Johnson nearly escaped the two-on, one-out jam, freezing first baseman Peter Collister with a slow curveball for a strikeout. But with a two-strike count on leftfielder Paul Muse, the diminutive righthander left a curve out over the plate and the Albany player smacked it into center for a single that plated two more runs. 

The wheels came off for St. Mary’s in the fourth. The Panthers placed runners on second and third with one out, thanks to a single by centerfielder Chase Moore and a bloop double to left by Joe Storno. Tom Carman then hit what appeared to be a routine sacrifice fly to medium deep centerfield. As Moore raced home, however, Albany centerfielder Eddie Izumizaki alertly threw behind Storno at second base, catching the first baseman off the bag for the third out before Moore crossed home plate. 

In the bottom half of the frame, another Albany leadoff walk – this time to number eight hitter Doug Fisch - came back to haunt the Panthers. Johnson then walked James Izumizaki on four pitches with two outs, leaving no room at first base for an intentional walk to Gordon, the league MVP. Gordon took a 2-0 fastball and drove it the other way for a three-run, opposite field homer and a 7-2 lead. 

“My coach told me I was going to get a lot of junk,” the Cougars’ star catcher said later. “I got a 2-0 count and I just waited for my pitch.” 

For Shimabukuro and St. Mary’s, it was the walk to Izumizaki that stung the most. 

“There’s only so many times you can pitch around him,” the coach said. “We didn’t get the right guys out so we could pitch around him. Their one and two guys really set the table.” 

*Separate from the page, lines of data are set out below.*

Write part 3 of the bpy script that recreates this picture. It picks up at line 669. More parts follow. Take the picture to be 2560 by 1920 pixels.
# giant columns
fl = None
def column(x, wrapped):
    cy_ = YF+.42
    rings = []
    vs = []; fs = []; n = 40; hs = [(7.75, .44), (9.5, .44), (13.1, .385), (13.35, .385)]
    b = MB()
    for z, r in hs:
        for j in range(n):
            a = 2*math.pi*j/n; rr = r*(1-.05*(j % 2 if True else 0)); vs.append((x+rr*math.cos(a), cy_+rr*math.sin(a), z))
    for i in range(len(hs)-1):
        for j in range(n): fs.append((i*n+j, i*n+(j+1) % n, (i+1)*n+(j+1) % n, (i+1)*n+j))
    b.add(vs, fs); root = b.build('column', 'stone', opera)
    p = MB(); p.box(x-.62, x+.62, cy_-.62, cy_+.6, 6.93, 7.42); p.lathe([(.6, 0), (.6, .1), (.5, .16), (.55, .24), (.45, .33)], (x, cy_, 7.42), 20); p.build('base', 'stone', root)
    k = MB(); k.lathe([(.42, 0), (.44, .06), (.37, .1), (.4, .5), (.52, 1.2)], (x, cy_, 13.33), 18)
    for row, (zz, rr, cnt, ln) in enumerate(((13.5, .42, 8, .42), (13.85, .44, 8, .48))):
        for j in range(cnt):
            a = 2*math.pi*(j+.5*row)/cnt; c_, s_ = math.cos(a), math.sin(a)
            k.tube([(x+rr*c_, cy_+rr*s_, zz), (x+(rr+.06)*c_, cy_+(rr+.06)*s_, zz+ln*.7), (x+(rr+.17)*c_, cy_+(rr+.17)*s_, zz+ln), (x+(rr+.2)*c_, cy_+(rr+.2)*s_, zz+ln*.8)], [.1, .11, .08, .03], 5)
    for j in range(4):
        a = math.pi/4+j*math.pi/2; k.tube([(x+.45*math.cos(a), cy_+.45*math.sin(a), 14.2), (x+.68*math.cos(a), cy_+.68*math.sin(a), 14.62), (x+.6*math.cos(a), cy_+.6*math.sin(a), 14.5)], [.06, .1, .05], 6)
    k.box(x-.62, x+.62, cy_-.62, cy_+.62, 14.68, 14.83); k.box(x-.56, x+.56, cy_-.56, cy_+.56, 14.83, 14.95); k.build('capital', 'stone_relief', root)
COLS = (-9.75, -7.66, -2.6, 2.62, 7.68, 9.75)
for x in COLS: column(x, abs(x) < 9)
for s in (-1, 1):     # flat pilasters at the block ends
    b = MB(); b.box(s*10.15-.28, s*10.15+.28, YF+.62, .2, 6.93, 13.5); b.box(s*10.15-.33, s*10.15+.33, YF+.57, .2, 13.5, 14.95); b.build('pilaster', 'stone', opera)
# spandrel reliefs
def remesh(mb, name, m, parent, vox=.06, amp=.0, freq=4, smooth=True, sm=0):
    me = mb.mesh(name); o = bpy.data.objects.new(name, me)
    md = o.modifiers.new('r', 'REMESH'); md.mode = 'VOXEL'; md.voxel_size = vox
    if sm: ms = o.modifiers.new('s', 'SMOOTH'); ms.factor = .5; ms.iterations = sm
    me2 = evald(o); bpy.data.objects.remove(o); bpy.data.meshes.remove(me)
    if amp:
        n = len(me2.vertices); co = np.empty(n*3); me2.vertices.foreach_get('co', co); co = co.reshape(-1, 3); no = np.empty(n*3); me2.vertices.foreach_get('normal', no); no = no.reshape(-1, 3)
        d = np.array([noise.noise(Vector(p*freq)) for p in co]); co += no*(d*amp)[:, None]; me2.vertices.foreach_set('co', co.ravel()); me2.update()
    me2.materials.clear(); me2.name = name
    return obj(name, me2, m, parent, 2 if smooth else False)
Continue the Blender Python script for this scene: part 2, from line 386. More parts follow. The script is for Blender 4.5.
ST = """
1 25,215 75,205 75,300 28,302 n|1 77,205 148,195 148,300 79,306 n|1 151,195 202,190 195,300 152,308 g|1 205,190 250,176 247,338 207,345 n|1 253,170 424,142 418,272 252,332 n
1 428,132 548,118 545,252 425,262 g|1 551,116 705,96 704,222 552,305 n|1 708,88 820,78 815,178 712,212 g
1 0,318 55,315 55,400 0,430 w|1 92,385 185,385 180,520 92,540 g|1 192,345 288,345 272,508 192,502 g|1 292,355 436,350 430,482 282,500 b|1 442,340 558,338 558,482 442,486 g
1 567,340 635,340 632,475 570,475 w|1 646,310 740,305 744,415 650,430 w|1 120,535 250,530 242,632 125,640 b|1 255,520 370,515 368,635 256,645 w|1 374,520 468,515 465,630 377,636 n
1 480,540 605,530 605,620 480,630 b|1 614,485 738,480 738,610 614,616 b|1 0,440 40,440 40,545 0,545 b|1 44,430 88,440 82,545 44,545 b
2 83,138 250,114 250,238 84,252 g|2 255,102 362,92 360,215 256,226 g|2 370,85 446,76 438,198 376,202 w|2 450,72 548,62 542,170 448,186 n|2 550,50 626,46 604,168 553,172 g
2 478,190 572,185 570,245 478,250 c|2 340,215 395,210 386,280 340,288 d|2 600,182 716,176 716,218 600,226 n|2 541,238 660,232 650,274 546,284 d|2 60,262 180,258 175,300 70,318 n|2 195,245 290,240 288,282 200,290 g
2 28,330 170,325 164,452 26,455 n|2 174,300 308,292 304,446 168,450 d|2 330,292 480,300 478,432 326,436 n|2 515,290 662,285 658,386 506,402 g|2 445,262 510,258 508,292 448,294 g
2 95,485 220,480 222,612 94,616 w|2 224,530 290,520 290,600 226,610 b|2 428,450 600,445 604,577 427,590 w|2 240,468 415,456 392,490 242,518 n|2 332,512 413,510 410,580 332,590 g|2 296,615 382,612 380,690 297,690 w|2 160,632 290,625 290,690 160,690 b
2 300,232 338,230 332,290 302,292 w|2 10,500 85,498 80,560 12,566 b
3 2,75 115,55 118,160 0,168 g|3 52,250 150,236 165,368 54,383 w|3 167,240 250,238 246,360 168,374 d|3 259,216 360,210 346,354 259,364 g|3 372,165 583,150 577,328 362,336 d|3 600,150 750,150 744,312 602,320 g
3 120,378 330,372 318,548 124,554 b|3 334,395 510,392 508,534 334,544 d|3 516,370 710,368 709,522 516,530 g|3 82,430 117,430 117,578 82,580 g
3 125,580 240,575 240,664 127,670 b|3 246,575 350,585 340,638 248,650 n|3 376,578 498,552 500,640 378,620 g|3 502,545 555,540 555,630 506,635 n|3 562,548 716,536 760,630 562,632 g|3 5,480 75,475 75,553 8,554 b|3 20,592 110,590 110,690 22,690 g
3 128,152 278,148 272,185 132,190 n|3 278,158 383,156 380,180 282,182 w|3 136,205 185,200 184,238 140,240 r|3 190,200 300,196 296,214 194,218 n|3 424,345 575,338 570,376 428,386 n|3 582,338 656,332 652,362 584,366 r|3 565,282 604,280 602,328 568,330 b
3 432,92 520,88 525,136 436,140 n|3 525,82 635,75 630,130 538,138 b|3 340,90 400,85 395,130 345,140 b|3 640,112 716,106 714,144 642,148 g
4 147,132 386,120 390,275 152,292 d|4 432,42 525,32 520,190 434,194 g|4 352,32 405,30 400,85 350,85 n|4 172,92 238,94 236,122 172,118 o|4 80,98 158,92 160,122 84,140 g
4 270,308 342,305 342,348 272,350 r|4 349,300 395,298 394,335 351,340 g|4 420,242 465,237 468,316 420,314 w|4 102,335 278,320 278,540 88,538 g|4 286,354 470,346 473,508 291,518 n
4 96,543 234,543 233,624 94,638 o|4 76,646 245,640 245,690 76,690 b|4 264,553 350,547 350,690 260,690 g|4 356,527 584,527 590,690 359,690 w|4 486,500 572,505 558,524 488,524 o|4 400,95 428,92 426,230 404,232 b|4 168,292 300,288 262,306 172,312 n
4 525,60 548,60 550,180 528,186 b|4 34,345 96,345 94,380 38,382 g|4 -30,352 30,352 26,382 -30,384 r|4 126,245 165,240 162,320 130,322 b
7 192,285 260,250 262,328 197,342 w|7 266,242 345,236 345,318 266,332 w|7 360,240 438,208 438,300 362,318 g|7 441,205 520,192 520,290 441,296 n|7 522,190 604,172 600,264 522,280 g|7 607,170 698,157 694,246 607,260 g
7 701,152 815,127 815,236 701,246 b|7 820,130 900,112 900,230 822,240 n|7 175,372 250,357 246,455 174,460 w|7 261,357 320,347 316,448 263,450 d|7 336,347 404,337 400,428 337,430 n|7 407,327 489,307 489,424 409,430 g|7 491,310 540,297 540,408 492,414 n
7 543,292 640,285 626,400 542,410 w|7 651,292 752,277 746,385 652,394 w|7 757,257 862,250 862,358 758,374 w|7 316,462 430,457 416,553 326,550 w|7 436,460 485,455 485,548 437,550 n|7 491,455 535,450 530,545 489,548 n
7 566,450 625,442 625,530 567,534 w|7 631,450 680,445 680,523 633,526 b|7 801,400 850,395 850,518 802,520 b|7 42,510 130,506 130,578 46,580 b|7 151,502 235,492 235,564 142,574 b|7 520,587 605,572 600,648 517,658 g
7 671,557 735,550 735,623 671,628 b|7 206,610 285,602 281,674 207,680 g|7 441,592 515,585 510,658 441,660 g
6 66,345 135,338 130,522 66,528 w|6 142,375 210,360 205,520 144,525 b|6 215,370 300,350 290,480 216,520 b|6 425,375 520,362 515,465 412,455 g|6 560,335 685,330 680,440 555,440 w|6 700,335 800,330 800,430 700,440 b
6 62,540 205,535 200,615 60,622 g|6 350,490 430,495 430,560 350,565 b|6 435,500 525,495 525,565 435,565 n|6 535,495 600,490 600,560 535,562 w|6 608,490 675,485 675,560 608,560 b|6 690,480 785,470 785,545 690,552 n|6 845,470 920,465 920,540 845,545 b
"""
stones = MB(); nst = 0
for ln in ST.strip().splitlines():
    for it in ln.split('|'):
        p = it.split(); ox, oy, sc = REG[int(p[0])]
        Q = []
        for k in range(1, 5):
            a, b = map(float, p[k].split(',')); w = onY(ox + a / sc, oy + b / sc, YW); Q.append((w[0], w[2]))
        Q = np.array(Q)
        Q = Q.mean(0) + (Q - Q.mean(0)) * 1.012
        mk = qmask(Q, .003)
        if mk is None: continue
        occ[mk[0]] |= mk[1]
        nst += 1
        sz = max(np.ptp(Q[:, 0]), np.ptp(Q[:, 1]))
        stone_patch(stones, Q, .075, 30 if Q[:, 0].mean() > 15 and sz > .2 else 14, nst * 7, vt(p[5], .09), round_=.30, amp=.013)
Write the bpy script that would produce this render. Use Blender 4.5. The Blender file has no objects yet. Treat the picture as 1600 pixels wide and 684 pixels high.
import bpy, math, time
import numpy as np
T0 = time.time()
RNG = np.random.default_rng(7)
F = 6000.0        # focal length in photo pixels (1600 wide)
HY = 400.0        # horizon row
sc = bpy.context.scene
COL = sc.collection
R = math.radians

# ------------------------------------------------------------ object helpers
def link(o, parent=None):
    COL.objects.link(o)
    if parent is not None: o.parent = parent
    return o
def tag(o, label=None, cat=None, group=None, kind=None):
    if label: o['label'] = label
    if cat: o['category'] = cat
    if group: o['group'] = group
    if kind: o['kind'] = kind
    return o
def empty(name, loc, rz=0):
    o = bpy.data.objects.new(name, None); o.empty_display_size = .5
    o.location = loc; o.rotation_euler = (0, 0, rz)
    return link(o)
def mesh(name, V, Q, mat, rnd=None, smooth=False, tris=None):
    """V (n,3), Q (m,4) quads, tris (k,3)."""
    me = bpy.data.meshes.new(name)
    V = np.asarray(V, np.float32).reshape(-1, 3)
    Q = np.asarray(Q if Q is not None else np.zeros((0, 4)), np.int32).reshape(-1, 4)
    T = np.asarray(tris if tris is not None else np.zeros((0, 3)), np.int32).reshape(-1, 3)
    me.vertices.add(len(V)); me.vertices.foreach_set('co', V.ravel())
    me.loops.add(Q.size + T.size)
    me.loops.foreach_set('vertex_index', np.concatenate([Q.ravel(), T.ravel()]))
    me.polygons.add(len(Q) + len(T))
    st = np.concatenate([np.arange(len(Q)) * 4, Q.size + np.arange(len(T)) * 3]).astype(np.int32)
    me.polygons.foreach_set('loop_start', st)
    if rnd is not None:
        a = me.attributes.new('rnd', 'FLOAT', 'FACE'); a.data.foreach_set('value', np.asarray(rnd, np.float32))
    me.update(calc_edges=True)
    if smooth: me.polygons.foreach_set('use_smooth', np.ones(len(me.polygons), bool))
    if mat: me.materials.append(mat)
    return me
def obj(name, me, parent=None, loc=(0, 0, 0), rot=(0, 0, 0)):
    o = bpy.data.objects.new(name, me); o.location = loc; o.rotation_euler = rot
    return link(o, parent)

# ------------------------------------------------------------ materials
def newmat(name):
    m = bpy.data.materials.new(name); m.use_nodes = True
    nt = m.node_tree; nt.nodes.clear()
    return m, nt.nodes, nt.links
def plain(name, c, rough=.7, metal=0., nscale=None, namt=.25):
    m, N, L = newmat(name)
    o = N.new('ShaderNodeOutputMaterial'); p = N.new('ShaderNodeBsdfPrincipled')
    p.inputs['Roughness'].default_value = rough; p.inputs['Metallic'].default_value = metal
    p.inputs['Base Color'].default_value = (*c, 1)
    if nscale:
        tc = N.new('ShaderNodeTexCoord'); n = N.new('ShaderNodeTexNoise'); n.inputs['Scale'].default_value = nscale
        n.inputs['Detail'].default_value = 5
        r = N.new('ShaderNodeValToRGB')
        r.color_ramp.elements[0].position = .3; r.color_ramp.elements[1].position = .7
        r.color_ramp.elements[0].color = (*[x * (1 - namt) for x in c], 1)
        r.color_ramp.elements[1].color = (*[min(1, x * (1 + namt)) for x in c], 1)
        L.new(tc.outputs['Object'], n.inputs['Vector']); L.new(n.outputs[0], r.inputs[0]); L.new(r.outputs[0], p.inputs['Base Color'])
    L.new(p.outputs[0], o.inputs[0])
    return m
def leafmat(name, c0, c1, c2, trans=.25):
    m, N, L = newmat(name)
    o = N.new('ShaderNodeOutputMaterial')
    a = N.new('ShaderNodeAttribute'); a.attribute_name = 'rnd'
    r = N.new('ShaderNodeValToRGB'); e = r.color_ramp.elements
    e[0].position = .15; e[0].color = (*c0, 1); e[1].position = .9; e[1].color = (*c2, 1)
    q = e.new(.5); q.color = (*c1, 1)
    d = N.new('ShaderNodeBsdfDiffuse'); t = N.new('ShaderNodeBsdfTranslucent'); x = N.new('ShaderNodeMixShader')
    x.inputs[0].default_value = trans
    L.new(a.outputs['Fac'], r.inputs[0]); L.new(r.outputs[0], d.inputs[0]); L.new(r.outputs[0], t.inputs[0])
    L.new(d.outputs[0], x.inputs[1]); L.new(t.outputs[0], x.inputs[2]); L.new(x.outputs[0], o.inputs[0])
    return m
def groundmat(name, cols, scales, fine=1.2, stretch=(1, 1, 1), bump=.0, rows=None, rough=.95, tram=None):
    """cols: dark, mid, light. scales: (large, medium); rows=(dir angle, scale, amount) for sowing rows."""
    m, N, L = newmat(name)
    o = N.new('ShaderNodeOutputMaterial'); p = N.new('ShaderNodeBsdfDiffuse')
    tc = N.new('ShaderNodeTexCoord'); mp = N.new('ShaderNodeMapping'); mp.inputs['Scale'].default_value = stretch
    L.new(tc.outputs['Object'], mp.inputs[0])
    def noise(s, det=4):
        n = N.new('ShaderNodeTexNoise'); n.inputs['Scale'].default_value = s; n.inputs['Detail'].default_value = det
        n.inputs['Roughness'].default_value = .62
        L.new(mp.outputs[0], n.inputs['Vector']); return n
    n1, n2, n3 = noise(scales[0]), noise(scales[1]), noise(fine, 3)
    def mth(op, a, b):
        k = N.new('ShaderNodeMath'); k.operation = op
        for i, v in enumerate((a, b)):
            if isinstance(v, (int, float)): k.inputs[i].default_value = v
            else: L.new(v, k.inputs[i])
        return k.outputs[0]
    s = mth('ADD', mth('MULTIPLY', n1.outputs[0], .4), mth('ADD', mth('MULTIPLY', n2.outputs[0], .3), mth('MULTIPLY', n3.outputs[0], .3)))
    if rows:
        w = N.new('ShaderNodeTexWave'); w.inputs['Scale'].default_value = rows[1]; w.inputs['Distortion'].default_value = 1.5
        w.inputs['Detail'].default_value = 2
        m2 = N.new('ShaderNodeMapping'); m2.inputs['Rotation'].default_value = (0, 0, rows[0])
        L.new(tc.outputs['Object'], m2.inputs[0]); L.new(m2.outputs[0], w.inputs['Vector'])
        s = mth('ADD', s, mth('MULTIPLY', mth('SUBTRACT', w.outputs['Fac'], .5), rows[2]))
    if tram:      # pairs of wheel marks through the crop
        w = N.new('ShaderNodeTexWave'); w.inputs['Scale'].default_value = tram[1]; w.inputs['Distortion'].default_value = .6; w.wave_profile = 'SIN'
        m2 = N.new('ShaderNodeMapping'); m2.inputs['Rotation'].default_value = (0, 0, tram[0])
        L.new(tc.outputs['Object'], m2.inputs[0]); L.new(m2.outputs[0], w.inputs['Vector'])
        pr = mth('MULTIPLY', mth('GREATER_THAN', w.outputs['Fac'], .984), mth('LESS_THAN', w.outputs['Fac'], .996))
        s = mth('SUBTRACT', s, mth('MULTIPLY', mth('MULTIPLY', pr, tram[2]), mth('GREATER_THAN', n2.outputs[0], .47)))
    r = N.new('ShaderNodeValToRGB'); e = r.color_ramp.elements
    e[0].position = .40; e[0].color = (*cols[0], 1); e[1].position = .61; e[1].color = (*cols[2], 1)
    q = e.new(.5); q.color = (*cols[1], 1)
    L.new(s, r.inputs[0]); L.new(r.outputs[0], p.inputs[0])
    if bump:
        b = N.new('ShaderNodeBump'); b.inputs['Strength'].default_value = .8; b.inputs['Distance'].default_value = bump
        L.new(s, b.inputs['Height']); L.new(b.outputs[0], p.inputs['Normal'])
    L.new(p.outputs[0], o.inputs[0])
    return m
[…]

With only three innings possibly remaining in their year, however, St. Mary’s once again showed the resilient spirit that has characterized so many of their come-from-behind victories this season. Johnson helped his own cause by igniting the fifth inning rally with a leadoff base on balls. Two batters later, third baseman Morocco hit a high, wind-aided opposite field home run to right. A double, a walk and a single further trimmed the Cougars’ advantage to 7-5. 

Then, down to their final three outs in the seventh, another St. Mary’s dream comeback seemed to materialize out of thin air. Morocco set the table with a line single to center.Alfert came up with another clutch hit, a hard double down the leftfield line that drove home Morocco. Moore followed with a scorcher up the middle for what looked like a game-tying single. Albany shortstop Ball made an unbelievable play to stab the ball with a dive, but his throw to first skipped in the dirt. New Cougar first baseman Dave Klein was unable to make the pick, knocking the ball toward home plate and letting Alfert scramble home with the tying run. 

But with the score finally level and a runner in scoring position, an unusual coaching decision may have cost the Panthers a shot at a game-winning run. With men on first and second with two outs, Johnson stood in the batters’ box with a 3-1 count. Shimabukuro elected to try for a double steal, and Storno, heading to third, was cut down by at least five feet for the third out. 

“It was a straight steal,” the coach explained later. “We were taking a gamble with a new catcher in the game. It didn’t work out.” 

Their momentum sapped, St. Mary’s lack of fresh arms became quickly apparent in the bottom of the seventh. Johnson, heading out to the mound for his fifth inning of work, immediately walked James Izumizaki on four pitches. Two more walks, one intentional to Gordon and one unintentional to designated hitter Robert Diaz, loaded the bases with no outs. Klein then drove the final nail into the coffin with a 1-0 single to right that plated Izumizaki with the winning run.  

As the Cougar players celebrated in front of their dugout, the Panthers quietly packed up their equipment and filed down the third base line for the final team meeting of the season. 

In the midst of his team’s festivities Albany head coach Giblin took a moment to praise the effort of the Panthers. 

“St. Mary’s played very tough; they’re a good team,” Giblin said. “They proved they belonged here. They were every bit as good as we were except for that final run.”